Je veux dire aux électeurs de la majorité que la France a vécu 25 ans de déclin, 25 ans d’immobilisme, et que les réformes que ce gouvernement a lancées porteront leurs fruits, mais il faut seulement un peu de patience…
Que répondez-vous au slogan de vos adversaires : "Nous ne laisserons pas Sarkozy détruire la région comme il détruit la France ?"
Si Monsieur Le Vern était un leader, si c’était lui qui portait le souffle de cette région cela se saurait. Est-ce rassurant qu’après 12 ans de mandat il continue à n’être connu que par un habitant sur quatre ?
Que feriez-vous en priorité si vous étiez aujourd’hui à la présidence de la région ?
Je ferais en sorte que la région porte une structure d’observation, d’anticipation et de réponses aux risques industriels. Si j’étais président de région je mettrais en place une petite structure de missions, qui aurait pour objectif d’anticiper les situations difficiles des entreprises, de regarder par tous les moyens possibles comment on peut sortir ces entreprises de leurs difficultés. Si par malheur il n’était pas possible d’éviter la fermeture il faudrait que la région participe massivement à la reconversion du site. Voilà un exemple… Mais aujourd’hui à la région ils n’ont pas d’idée, c’en est navrant…
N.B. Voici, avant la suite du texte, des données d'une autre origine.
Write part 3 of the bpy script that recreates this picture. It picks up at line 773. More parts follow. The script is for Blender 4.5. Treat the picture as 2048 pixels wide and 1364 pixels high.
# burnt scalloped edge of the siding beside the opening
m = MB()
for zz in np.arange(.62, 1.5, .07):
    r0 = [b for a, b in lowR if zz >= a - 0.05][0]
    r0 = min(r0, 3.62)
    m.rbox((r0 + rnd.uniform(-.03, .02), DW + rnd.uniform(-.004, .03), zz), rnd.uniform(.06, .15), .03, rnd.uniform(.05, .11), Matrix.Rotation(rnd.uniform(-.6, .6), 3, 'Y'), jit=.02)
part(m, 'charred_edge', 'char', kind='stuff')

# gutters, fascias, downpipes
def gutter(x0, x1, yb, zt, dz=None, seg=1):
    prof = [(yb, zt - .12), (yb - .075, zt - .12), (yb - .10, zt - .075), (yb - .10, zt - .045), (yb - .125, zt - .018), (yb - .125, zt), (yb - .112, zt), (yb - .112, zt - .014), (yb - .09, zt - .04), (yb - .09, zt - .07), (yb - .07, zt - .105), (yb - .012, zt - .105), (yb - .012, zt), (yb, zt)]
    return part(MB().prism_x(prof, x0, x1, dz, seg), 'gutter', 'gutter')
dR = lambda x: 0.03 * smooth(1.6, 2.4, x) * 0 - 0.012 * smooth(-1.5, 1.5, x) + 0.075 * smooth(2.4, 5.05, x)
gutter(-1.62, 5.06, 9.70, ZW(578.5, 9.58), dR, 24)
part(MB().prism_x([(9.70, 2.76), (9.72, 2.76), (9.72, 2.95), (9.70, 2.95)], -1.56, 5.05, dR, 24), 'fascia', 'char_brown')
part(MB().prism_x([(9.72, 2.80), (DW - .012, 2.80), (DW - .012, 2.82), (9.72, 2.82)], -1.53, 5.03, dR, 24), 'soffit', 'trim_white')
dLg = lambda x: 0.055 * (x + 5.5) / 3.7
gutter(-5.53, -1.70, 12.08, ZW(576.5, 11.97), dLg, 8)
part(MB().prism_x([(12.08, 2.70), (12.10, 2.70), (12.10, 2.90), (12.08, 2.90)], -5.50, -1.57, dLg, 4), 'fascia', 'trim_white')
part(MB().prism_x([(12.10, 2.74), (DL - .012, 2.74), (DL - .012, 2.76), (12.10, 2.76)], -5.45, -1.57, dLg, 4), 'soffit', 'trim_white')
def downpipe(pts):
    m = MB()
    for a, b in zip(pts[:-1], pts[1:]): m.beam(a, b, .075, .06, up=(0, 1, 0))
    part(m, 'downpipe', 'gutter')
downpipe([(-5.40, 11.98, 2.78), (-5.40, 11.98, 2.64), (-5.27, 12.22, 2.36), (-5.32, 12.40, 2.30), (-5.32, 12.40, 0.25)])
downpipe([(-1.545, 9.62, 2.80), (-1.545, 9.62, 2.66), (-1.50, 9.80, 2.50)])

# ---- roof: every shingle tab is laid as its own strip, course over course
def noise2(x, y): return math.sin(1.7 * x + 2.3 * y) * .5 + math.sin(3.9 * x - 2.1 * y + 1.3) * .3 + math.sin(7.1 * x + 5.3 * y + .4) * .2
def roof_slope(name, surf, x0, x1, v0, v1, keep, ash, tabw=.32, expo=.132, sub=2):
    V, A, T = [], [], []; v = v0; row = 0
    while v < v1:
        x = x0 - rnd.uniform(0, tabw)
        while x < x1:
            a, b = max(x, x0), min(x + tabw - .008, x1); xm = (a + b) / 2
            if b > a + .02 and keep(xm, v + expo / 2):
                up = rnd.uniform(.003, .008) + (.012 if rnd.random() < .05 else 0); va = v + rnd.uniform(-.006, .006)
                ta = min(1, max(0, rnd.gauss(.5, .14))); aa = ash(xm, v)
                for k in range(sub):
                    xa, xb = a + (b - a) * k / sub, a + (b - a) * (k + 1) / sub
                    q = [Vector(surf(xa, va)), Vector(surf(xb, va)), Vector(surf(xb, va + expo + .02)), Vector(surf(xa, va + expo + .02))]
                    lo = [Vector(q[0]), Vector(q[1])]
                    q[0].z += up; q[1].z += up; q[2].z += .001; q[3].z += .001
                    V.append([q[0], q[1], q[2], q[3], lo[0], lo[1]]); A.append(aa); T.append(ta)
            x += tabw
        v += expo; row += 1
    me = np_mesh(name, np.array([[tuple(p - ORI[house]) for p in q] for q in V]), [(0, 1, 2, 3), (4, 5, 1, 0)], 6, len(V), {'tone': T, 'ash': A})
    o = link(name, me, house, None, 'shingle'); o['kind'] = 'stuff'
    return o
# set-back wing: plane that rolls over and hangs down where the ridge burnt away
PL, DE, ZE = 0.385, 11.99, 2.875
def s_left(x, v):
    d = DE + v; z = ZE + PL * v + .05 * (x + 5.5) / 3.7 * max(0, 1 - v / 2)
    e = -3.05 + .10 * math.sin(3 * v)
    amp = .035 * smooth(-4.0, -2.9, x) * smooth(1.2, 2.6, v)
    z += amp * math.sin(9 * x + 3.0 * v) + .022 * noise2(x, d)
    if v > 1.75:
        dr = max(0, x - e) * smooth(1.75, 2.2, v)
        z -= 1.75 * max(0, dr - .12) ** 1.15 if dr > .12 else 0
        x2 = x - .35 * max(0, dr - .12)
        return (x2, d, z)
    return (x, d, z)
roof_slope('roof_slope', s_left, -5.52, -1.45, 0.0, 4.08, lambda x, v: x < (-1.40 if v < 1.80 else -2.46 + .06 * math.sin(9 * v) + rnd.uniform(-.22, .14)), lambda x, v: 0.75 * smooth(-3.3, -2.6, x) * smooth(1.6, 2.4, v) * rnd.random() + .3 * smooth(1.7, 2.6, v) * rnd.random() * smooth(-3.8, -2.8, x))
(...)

Le Grand Paris voulu par le président de la République ? Gadget ou espoir ?
Le problème du grand Paris c’est qu’il renvoie à la question suivante : la région Haute-Normandie est-elle assez puissante, assez influente, pour se développer à la hauteur de ses potentiels ? En réalité, ce n’est pas le Grand Paris qui est un problème, mais la petite Haute-Normandie !
Bayrou était à Rouen il y a quelques jours. Bayrou et vous c’est vraiment fini, fini ?
Oui…Je n’ai pas pour vocation de passer des accords avec le PS au second tour ! L’attitude du Modem est triste. Il n’est même pas crédité de 5 %…
Passées les régionales, il sera vite question des présidentielles de 2012. Vous souhaitez que votre parti y présente un candidat. Donc vous ?
Ce que je veux c’est reconstruire l’UDF, ce courant de pensée de la droite modérée qui a toujours été représenté dans le pays et qui, pour cette raison doit être présent à l’élection présidentielle.
Dans ce cas, vous défendrez des idées autres que celle de Nicolas Sarkozy ?
Le Nouveau Centre c’est le centre et le centre-droit. Il défend dans la vie politique française un idéal européen, un humanisme moderne et une société progressiste. Il y a toujours eu un candidat incarnant cette sensibilité à l’élection présidentielle.